O não ajuizamento de autofalência, por exemplo, pode dar ensejo à responsabilização daqueles que deveriam agir e quedaram inertes, em prejuízo do próprio agente em crise.
Nessa esteira, os que deixam de se valer de outros mecanismos jurídico-econômicos tendentes à solução global da crise – recuperação judicial ou extrajudicial, bem como outros meios legais – em tese, também podem ser responsabilizados na esfera cível.
Por outro lado, os prejuízos aos credores, aos funcionários etc., podem estar diretamente ligados à prática de atos que visam o irregular prolongamento da atividade que, de fato, se encontra em estado de insolvência.
Demais, caso os administradores tenham ciência de que as dívidas da empresa sejam impagáveis – há crise patrimonial e os ativos são insuficientes para honras as obrigações -, por exemplo, e continuam assinando mais empréstimos bancários, oferecendo bens em garantia, poderá advir responsabilização pessoal, em decorrência de ato prejudicial à pessoa jurídica.
A utilização de artifícios para redução do patrimônio da empresa, visando fraude aos credores, também é um exemplo onde a responsabilização pessoal poderá ser apurada, observados, quanto a defesa, os princípios constitucionais aplicáveis.
Nessa esteira, contrair financiamentos totalmente desnecessários à atividade econômica pode significar, em tese, desvio de contudo do administrador, ensejando responsabilidade civil na esfera pessoal.
A tomada de decisões negligentes, de má-fé ou mesmo equivocadas, em prejuízo da própria pessoa jurídica, é indicativo de que poderá haver demanda judicial tendente à verificação de responsabilidade civil.
Quanto a responsabilidade civil, aplicável a regra do at. 927 do Código Civil, ou seja, a responsabilidade civil é subjetiva, cabendo averiguar no caso específico se presentes os seguintes pressupostos: conduta omissiva ou comissiva, dano [patrimonial ou extrapatrimonial], nexo causal [entre conduta e resultado] e culpa do agente.
LEI 6.404/76 E DISPOSITIVOS LEGAIS APLICÁVEIS
Inicialmente, conforme regra do art. 153, da Lei 6.404/76, o administrador da companhia (aberta ou fechada) há de ter o cuidado e diligência que todo homem ativo e probo costuma empregar na administração dos seus próprios negócios.
Os administradores da empresa poderão ser responsabilizados pessoalmente por prejuízos causados em decorrência, por exemplo, da não observância dos devedores previstos em lei.
A Lei 6.404/76, prestes a completar cinquenta anos no ordenamento jurídico pátrio, contém determinados dispositivos que se aplicam ao estudo.
Destaque-se que a violação do dever de diligência (art. 153, já citado), sigilo (art. 155, §4º) e lealdade (art. 155), pode ensejar responsabilização pessoal.
Observe-se a regra 158, incisos I e II, quanto a responsabilização pessoal e se não descuida do contido no art. 159, §6º [business judgment rule].
O tema é vasto e será objeto de escritos mais aprofundados, oportunamente.
[1] Sobre o interesse do Estado na falência: D’AVACK, Carlo.
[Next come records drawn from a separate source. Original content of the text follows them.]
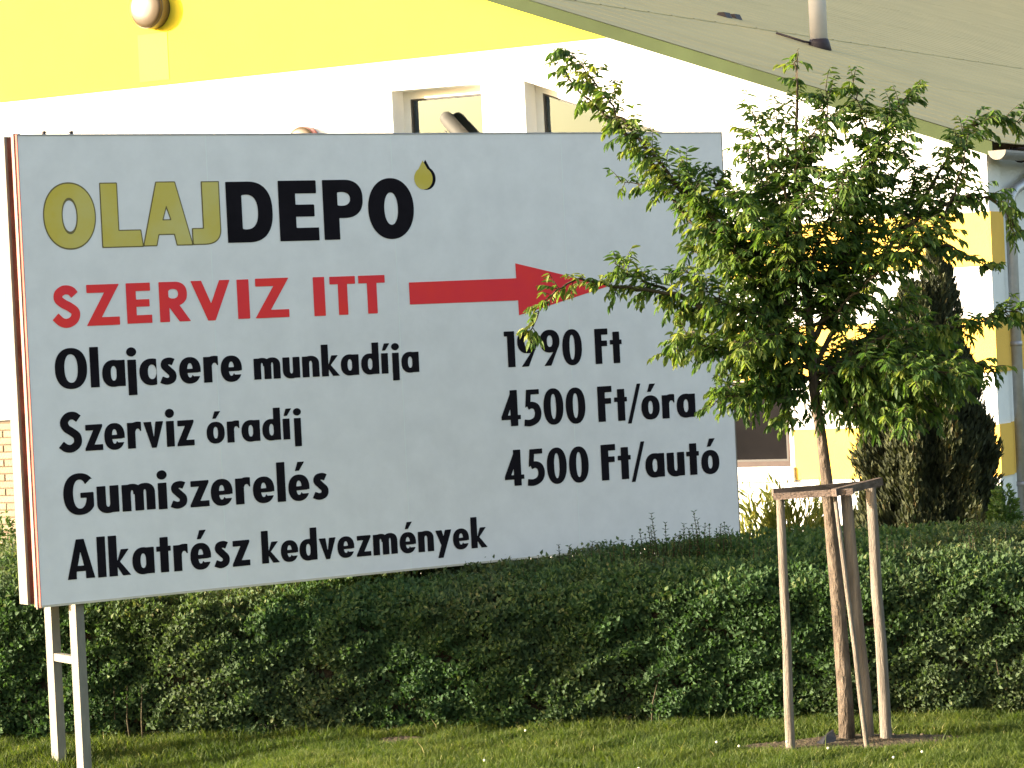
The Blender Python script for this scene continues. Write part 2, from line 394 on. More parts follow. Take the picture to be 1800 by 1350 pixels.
# ================================================================ setting: ground
def gh(X, Y):
    """ground height: the lawn dips a little towards the road at the left"""
    a = np.clip((-1.0 - X) / 1.1, 0, 1); b = np.clip((16.35 - Y) / .65, 0, 1)
    return -.11 * a * a * (3 - 2 * a) * b * b * (3 - 2 * b)
_gx = [-420, -60, -20, -9] + list(np.linspace(-7.5, 7.5, 61)) + [9, 20, 60, 420]
_gy = [-60, 0, 6, 9] + list(np.linspace(10, 18, 41)) + [20, 26, 60, 200, 700]
_V = [(x, y, float(gh(np.float64(x), np.float64(y)))) for y in _gy for x in _gx]; _n = len(_gx)
poly_obj('ground', _V, [(j * _n + i, j * _n + i + 1, (j + 1) * _n + i + 1, (j + 1) * _n + i) for j in range(len(_gy) - 1) for i in range(_n - 1)], M['turf'], smooth=True, kind='structure')

# ================================================================ building
BYAW = .5385
bld = empty('service_hall', (4.0856, 24, 0), -BYAW, label='white and yellow rendered service hall with olive metal roof behind the hedge', cat='building')
# local axes: x to the right along the facade (corner at 0), y into the building, z up
RSL = .368                                    # roof slope
UMAX = 26.0; DEEP = 70.0
rake = lambda x: 3.59 - RSL * x               # underside of the verge
def holed(name, outer, holes, y, m, parent):
    bm = bmesh.new(); es = []
    for loop in [outer] + holes:
        vs = [bm.verts.new((x, y, z)) for x, z in loop]
        es += [bm.edges.new((vs[k], vs[(k + 1) % len(vs)])) for k in range(len(vs))]
    bmesh.ops.triangle_fill(bm, edges=es, use_beauty=True)
    bmesh.ops.recalc_face_normals(bm, faces=bm.faces)
    if sum(f.normal.y * f.calc_area() for f in bm.faces) > 0: bmesh.ops.reverse_faces(bm, faces=bm.faces)
    me = bpy.data.meshes.new(name); bm.to_mesh(me); bm.free()
    return link(name, me, m, parent)
W1 = [(-5.935, 3.35), (-4.942, 3.35), (-4.942, 4.60), (-5.935, 4.612)]
W2 = [(-4.475, 3.35), (-2.95, 3.35), (-2.95, 4.02), (-4.475, 4.585)]
W3 = [(-3.15, .978), (-1.944, .978), (-1.944, 1.735), (-3.15, 1.735)]
wall = holed('front_wall', [(-UMAX, 0), (0, 0), (0, rake(0)), (-UMAX, rake(-UMAX))], [W1, W2, W3], 0, M['plaster'], bld)
def reveal(name, loop, depth, m, parent):
    n = len(loop); V = [(x, 0, z) for x, z in loop] + [(x, depth, z) for x, z in loop]
    return poly_obj(name, V, [(k, (k + 1) % n, n + (k + 1) % n, n + k) for k in range(n)], m, parent)
def inset(loop, t):
    n = len(loop); out = []
    A = sum(loop[k][0] * loop[(k + 1) % n][1] - loop[(k + 1) % n][0] * loop[k][1] for k in range(n)); sg = 1 if A > 0 else -1
    for k in range(n):
        p, q, r = Vector(loop[k - 1]), Vector(loop[k]), Vector(loop[(k + 1) % n])
        d1, d2 = (q - p).normalized(), (r - q).normalized()
        n1, n2 = Vector((-d1.y, d1.x)) * sg, Vector((-d2.y, d2.x)) * sg
        b = (n1 + n2); b = b / b.dot(n1)
        out.append(tuple(q + b * t))
    return out
def frame_ring(name, outer, inner, y0, y1, m, parent, **k):
    n = len(outer); V = [(x, y, z) for y in (y0, y1) for L_ in (outer, inner) for x, z in L_]
    F = []
    for i in range(n):
        j = (i + 1) % n
        F += [(i, j, n + j, n + i), (2 * n + i, 3 * n + i, 3 * n + j, 2 * n + j), (n + i, n + j, 3 * n + j, 3 * n + i), (i, 2 * n + i, 2 * n + j, j)]
    return poly_obj(name, V, F, m, parent, **k)
def window(loop, depth, fw, fm, panem, behind=True):
    reveal('window_reveal', loop, depth + .09, M['plaster'] if fm is M['pvc'] else M['brownframe'], bld)
    inn = inset(loop, fw)
    fr = frame_ring('window_frame', loop, inn, depth, depth + .07, fm, bld)
    i2 = inset(inn, .018)
    frame_ring('gasket', inn, i2, depth + .012, depth + .035, M['gasket'], fr)
    poly_obj('pane', [(x, depth + .03, z) for x, z in i2], [tuple(range(len(i2)))], panem, fr)
    return fr
glass = bpy.data.materials.new('thin_window_glass'); glass.use_nodes = True
_n = glass.node_tree; _b = _n.nodes['Principled BSDF']; _t = _n.nodes.new('ShaderNodeBsdfTransparent'); _g = _n.nodes.new('ShaderNodeBsdfGlossy'); _g.inputs['Roughness'].default_value = .03
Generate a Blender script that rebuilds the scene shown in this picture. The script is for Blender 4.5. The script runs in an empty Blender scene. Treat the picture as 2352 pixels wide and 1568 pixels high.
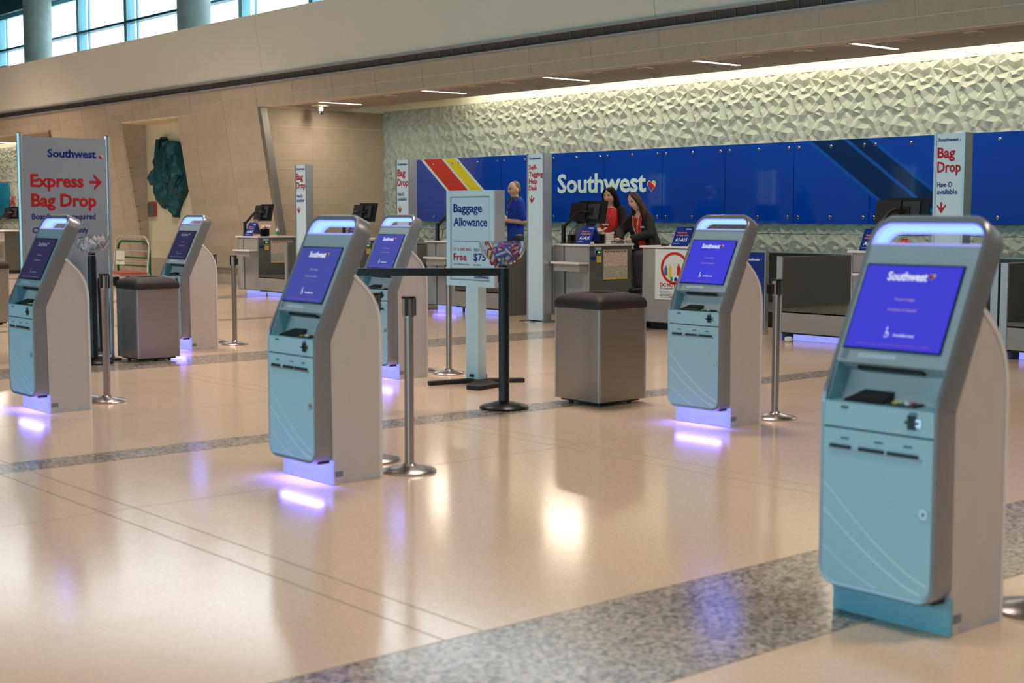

La natura giuridica del falimento. Padova: Cedam Casa Editrice Dott. Antonio Milani, 1940. Diz o autor, na importante obra, que o interesse estatal na falência não há de ser identificado na proteção do crédito público, alcançado na implementação do princípio par conditio ominium creditorum (igualdade dos credores pertencentes à mesma classe), mas sim na proteção do crédito público alcançado na imediata liquidação do agente econômico insolvente e pela consequente distribuição proporcional do produto da venda dos ativos aos credores. Acentua o mesmo autor que: Si giunge così alla soluzione che fra le varie accolte si presenta indiscutibilmente come la più logica, alla soluzione che presuppone una espropriazione coattiva dell’esercizio del diritto di azzione attiva e passiva operata dallo Stado contro i creditori e contro il debitori nel superiore interesse pubblico. Op. cit., p. 137.
[2] Não importa se há um ou vários credores para fins de formalização do pedido de autofalência. Outra questão relevante: pode o devedor, não impontual e insolvente, requerer a autofalência? Dito de outro modo, no caso de ainda não ter deixado de pagar determinada dívida, no vencimento, poderia o devedor se antecipar e requerer a autofalência? Crê-se que sim, sem dúvida. Isso demonstra a boa-fé. O devedor poder ser insolvente e pontual. Não se acredita que, no caso concreto, o magistrado determinaria que se aguardasse o vencimento da obrigação, o não pagamento, para só depois abrir a falência. Basta a confissão do devedor de que se não pode reorganizar e permanecer no mercado. O texto da lei é no sentido de que, todo aquele que estiver em crise e se não possa valer da reestruturação judicial ou extrajudicial, deve requerer autofalência.